• [What you are asked to do]
Where a line of the material contains the string "pixels", copy that line.

• [Material provided]
═══
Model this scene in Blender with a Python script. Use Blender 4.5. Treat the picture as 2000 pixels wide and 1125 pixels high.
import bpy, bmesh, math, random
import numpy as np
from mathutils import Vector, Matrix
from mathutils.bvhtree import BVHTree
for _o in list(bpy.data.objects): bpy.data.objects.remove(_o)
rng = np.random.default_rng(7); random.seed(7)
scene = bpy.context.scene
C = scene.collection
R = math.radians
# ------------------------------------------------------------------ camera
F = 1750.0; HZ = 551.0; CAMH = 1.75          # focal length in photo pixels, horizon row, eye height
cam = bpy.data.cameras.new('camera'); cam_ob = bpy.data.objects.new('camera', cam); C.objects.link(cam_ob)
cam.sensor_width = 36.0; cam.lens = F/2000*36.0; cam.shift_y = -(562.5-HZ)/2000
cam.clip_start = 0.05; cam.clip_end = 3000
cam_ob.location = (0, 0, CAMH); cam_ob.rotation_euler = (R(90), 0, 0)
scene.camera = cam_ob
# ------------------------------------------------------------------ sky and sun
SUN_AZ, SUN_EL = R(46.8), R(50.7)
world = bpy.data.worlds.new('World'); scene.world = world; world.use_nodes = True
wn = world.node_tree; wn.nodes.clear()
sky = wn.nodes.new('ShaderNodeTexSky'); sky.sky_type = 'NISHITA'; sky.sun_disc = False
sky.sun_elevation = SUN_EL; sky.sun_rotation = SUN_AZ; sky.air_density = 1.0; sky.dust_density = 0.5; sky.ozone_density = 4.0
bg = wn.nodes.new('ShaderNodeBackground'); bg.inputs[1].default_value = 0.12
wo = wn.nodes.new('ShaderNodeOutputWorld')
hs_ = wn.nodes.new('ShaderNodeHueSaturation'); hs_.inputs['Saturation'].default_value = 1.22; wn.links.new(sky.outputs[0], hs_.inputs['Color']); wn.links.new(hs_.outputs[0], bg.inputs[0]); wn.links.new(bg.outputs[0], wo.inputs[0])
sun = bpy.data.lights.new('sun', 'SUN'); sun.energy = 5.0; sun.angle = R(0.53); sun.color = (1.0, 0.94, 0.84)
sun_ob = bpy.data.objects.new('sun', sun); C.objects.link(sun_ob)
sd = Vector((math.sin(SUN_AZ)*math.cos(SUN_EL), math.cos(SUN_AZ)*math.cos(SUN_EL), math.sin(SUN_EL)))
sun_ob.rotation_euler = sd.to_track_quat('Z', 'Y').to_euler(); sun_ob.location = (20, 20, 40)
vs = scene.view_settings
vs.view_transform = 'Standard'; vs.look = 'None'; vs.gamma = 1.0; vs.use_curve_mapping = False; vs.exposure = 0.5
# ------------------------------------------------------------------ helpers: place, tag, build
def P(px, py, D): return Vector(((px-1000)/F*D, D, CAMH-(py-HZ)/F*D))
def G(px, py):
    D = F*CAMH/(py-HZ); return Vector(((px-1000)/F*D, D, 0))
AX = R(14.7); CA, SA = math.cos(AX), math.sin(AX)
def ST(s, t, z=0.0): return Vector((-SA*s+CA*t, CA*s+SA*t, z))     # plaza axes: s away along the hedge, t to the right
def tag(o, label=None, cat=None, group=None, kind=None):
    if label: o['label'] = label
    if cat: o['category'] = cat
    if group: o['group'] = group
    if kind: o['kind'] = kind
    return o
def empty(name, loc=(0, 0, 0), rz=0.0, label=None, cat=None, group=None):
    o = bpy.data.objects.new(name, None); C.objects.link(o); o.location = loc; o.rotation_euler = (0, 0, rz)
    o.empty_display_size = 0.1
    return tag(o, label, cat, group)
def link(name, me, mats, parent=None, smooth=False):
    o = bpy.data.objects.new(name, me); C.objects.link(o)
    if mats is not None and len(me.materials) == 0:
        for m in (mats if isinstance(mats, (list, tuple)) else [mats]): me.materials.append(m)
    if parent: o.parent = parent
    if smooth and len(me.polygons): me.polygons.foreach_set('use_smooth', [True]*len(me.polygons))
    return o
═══
• [Expected output]
Model this scene in Blender with a Python script. Use Blender 4.5. Treat the picture as 2000 pixels wide and 1125 pixels high.
F = 1750.0; HZ = 551.0; CAMH = 1.75          # focal length in photo pixels, horizon row, eye height